Este proceso de reinvindicación ya tiene sus héroes y heroínas en la pantalla. Una de ellas es Fosca, la protagonista femenina de Pasión de amor, filme italiano realizado en 1981 por Ettore Scola. Fosca es extremadamente poco atractiva y sufre de ataques de histeria, pero no puede evitar enamorarse de un apuesto militar que acaba de mantener una relación con una mujer sumamente bella. Con el peso de toda una civilización en contra, Fosca lucha por su amor sin complejos ni inhibiciones, y muere, en la más pura tradición de la pasión romántica, de un “corazón roto”. Un amargo epílogo nos muestra a un parroquiano de una taberna que, luego de escuchar el relato de aquel suceso, se burla incrédulo porque una cosa así no es posible, porque tiene que ser mentira que una mujer tan fea aspire a vivir una bella historia de amor.

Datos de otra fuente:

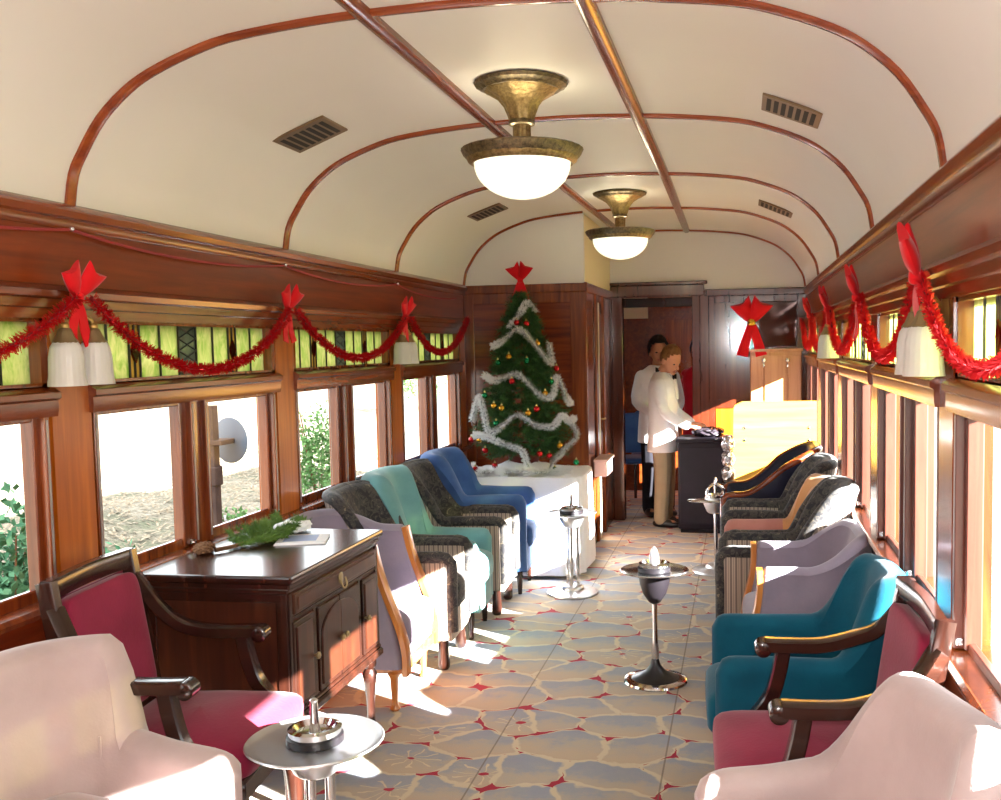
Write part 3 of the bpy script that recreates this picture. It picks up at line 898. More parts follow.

Corresponde al cine convencernos de que historias así tienen todo el derecho a ser verdad. Formar una cultura de la discapacidad o la otredad física y mental es una tarea que va mucho más allá de las nobles intenciones, los logros sociales y laborales, las asociaciones y eventos. Pasa por una revisión hasta de los cuentos infantiles, de un vocabulario permeado de expresiones desdeñosas o conmiserativas, de una política de inclusión que se proponga experiencias cada vez más audaces e inéditas que el mero desarrollo de habilidades manuales e intelectuales, y por supuesto, de una imagen que abra una nueva era de visibilidad y participación a personas que no han gozado históricamente del favor de los medios.

Una imagen que no nos haga ver como normal que una bruja tenga solo seis dedos entre las dos manos, mientras Blancanieves tiene completicos sus diez.